Художники-кубисты, такие, как Пикассо, иногда собирали на одном полотне сразу несколько аспектов одного и того же объек­та. Если изображение не удовлетворяло правилу, по которому все элементы картины рассматриваются ее автором из одной точки, то такой прием, как правило, использовался почти всегда. О кар­тинах кубистов говорили, что их понимание доступно лишь зри­телю, который в своем воображении был бы способен передви­гаться в пространстве, занимая все те положения, откуда, по его предположению, он мог бы видеть модельный объект таким, каким тот представал на картине. Восприятие неподвижного обра­за, тем самым, дополняет опыт, связанный с перемещением в про-


странстве и во времени [9]. Это ошибочное истолкование произведений искусства было порождено аксиомой реализма, т. е. допушением, в соответствии с которым картины копируют зрительно воспринимаемые события, происходящие в физическом простран­стве. Однако пространство картины — это двумерная поверхность неподвижного материала, а не физическая среда, в которой мы движемся. И изобразительная плоскость, и то, что на ней нахо­дится, могут быть восприняты только с одной удобной для обзора точки; соответственно так же могут быть поняты и объяснены са­ми изображения на полотне. Зрителю нет необходимости пред­ставлять себя перемещающимся по пространству, чтобы отличить у нарисованного кувшина вид сбоку от вида сверху; при этом изображенный объект не является каким-то чудовищным иска­жением, подобно тому, как профильные изображения фигур, ха­рактерные для искусства древнего Египта, не воспринимаются бродящими повсюду с искривленными плечами.

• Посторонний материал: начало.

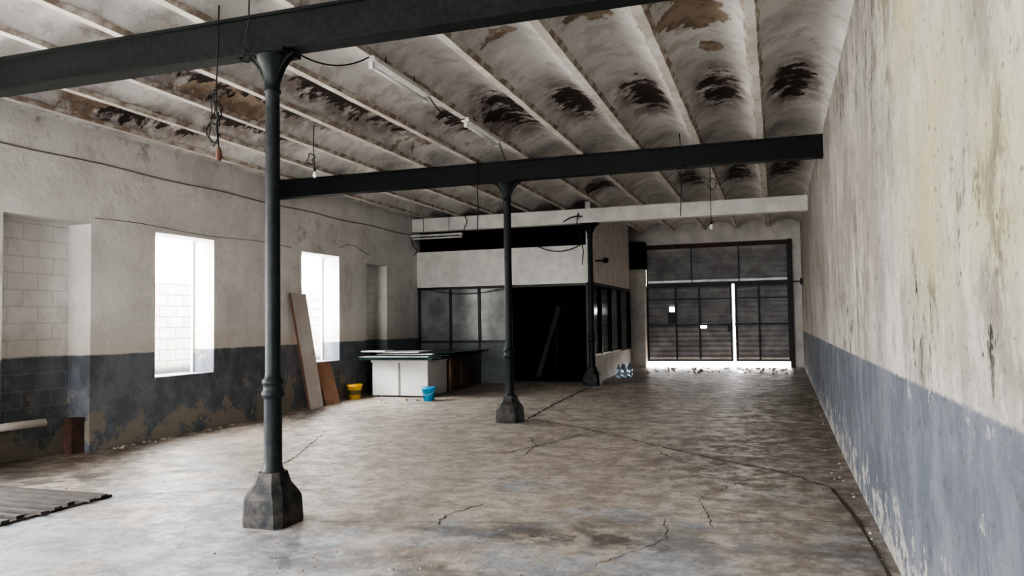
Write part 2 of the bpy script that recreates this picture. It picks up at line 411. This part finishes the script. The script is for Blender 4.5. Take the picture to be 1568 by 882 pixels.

По-видимому, объекты и события, существующие в физическом пространстве и во времени, переводятся на язык двумерного и вневременного художественного средства, причем разные аспек­ты модели транслируются и комбинируются друг с другом так, как это больше всего нужно художнику. Впрочем, такая про­цедура перевода не является общепринятой по причине недостатка мастерства у художников или случайно принятых соглашений. Скорее всего, она логически выводится из перцептуальной при­роды изобразительного искусства [2, с. 132].

На изображении Шахматного Кодекса (рис. 20) мы видим герцога Отто фон Бранденбурга, играющего со своей супругой в шахматы и получающего от нее мат.

Вопреки принятым нормам «наивного реализма» шахматная доска расположена сверху вниз, а не горизонтально — по всей видимости, это произошло потому, что средневековый художник не знал, как нарисовать доску в перспективе. Доска стояла бы вертикально, если бы действие происходило в гостиной герцога. Между тем она изображена художником на плоской поверхности рисунка. Согласно правилам живописи, все объекты остаются в той же плоскости картины, в какой они впервые появились, до тех пор, пока не возникает веская причина забрать их оттуда. На данном уровне репрезентации никаких оснований для подоб­ной дифференциации пространства нет. Напротив, чем меньше была бы искажена форма доски, тем рельефнее были бы выпи­саны фигуры шахматистов. Не допустив ни малейшей ошибки, художник более выпукло представил тему в полном согласии с основным свойством выбранного художественного средства и предложил свое решение, исходя из замысла дать зрителям кар­тины увидеть на ней то, что он хотел.


Следующий пример относится к часто используемой в живописи изометрической, или параллельной, перспективе. При изо­метрической перспективе пучки параллельных прямых или па­раллельные грани изображаемого предмета не имеют точек схода на горизонте, сохраняя параллельность, — в отличие от централь­ной, или прямой, перспективы, где две параллельные, сокращаясь, на уровне горизонта дают точку схода. Как можно объяснить это отклонение от оптической проекции?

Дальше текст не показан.